Abanico
Falsa adversidad
¿Competitividad o colaboración? Esa es una disyuntiva profundamente anclada en la mentalidad profesional, incluso cuando se alienta el trabajo en equipo. Existe un individualismo pertinaz y una noción silente de que el éxito no se comparte, sólo aparece como una política correcta en los discursos de éxito.
Pero tal vez, los paradigmas añosos deben cambiar.
Aunque la competitividad es parte de los grupos de trabajo, cada vez detectamos que cooperar es parte de la actuación, lo admitamos o no. Los mejores grupos son aquellos en los que los miembros sacan lo mejor de los demás, no aquellos que se jactan de tener una sola estrella.
Incluso, el brillo personal está correlacionado a lo que logran los demás, aquellos que forman parte del equipo en el que participamos.
La razón se debe a que las personas ven lo que hacen sus compañeros de equipo y tratan de estar a la altura. A menudo es por ver a alguien hacer algo que no sabías que era posible y luego aprender un poco sobre cómo hacerlo tú mismo, o simplemente inspirarte para intentarlo. En los mejores grupos, hay enseñanza y aprendizaje mutuos, donde las personas mejoran como consecuencia de estar juntas en este grupo.
Eso ocurre en la familia, también en el trabajo.
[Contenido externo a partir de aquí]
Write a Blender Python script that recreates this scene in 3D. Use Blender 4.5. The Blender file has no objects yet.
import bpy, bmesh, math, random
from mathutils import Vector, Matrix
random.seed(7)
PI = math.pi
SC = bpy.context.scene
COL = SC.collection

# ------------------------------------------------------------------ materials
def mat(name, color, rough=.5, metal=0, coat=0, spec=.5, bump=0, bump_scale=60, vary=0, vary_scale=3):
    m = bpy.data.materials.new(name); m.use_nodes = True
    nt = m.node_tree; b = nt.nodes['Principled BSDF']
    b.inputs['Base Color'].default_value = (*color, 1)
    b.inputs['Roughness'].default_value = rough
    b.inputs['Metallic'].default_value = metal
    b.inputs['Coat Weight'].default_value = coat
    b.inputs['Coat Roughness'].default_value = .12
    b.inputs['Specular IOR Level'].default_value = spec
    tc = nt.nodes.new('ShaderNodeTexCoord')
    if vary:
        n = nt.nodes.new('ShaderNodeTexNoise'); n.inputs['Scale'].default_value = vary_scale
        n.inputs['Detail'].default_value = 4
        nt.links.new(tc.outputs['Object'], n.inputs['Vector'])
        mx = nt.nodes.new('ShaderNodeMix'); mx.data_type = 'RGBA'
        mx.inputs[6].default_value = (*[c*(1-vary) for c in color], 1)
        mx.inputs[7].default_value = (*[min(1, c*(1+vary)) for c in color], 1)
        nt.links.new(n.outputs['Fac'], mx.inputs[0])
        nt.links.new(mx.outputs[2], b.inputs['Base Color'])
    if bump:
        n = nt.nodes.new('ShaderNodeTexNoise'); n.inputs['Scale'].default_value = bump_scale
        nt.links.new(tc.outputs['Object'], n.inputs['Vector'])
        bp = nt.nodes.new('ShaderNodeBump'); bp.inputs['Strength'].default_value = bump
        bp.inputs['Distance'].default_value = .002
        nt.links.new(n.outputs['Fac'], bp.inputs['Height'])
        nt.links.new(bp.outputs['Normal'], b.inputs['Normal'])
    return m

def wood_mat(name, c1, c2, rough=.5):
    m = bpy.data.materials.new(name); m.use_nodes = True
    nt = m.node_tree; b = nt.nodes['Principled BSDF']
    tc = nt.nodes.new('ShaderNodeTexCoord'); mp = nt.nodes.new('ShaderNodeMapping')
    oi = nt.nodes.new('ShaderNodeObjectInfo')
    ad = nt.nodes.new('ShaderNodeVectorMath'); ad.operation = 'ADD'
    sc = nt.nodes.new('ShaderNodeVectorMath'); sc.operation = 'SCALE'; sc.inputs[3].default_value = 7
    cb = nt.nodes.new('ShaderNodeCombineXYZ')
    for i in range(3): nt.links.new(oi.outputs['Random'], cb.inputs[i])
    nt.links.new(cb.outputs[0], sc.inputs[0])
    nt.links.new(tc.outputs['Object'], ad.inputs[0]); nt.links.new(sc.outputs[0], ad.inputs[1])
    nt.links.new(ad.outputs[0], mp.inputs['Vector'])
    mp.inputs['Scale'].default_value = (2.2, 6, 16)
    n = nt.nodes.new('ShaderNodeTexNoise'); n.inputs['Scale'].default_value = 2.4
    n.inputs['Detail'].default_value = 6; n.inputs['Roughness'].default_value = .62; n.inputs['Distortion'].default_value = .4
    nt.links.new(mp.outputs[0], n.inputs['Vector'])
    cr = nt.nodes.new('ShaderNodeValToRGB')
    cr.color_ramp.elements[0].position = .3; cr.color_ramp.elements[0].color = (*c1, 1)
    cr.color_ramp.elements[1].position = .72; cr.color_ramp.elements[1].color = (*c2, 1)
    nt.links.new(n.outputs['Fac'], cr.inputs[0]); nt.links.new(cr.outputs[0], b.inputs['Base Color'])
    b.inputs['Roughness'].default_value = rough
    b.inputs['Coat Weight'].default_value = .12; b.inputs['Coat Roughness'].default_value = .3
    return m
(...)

Evolutivamente, rehusamos el ostracismo. Cuando nuestro grupo es conformista asumimos que “encajar” implica ralentizar acciones y decisiones. Lo mismo ocurre a la inversa: constantes innovaciones y propuestas válidas sugieren que el aporte personal debe estar a la altura. En la prehistoria, ser expulsado de un grupo era una cuestión de vida o muerte. Y de maneras menos dramáticas reaparece en la era digital. La emulación implica ser o no parte de un grupo.
La presión social puede “apagar” iniciativas o a generar un alto estrés en el desempeño.
Esto cuando el entorno es normativo, competitivo o vigilante, porque puede sofocar la espontaneidad, creatividad o el deseo de actuar. Aquí, “apagar” quitarle sentido o cortar el flujo simbólico que da vida a una acción. En este entorno, el estrés no es solo fisiológico, sino también existencial: tensión ante la mirada del otro que exige, mide o compara.
Los mejores grupos utilizan la seguridad psicológica para evitar este tipo de presión de conformidad disfuncional o competencia feroz, en la que no compartimos lo que sabemos o nuestras perspectivas únicas. La seguridad psicológica significa tener la sensación de que está bien hablar, hacer preguntas cuando no sabes algo, pedir ayuda cuando la necesitas, admitir que cometes errores.
La competencia, cuando es digna y ritualizada, puede ser una forma de excelencia compartida. No se trata de vencer al otro, sino de crecer junto a él. La colaboración, entonces, no excluye la exigencia, sino que la transforma en impulso mutuo. En este marco, la competencia deja de ser amenaza y se vuelve ceremonia de reconocimiento.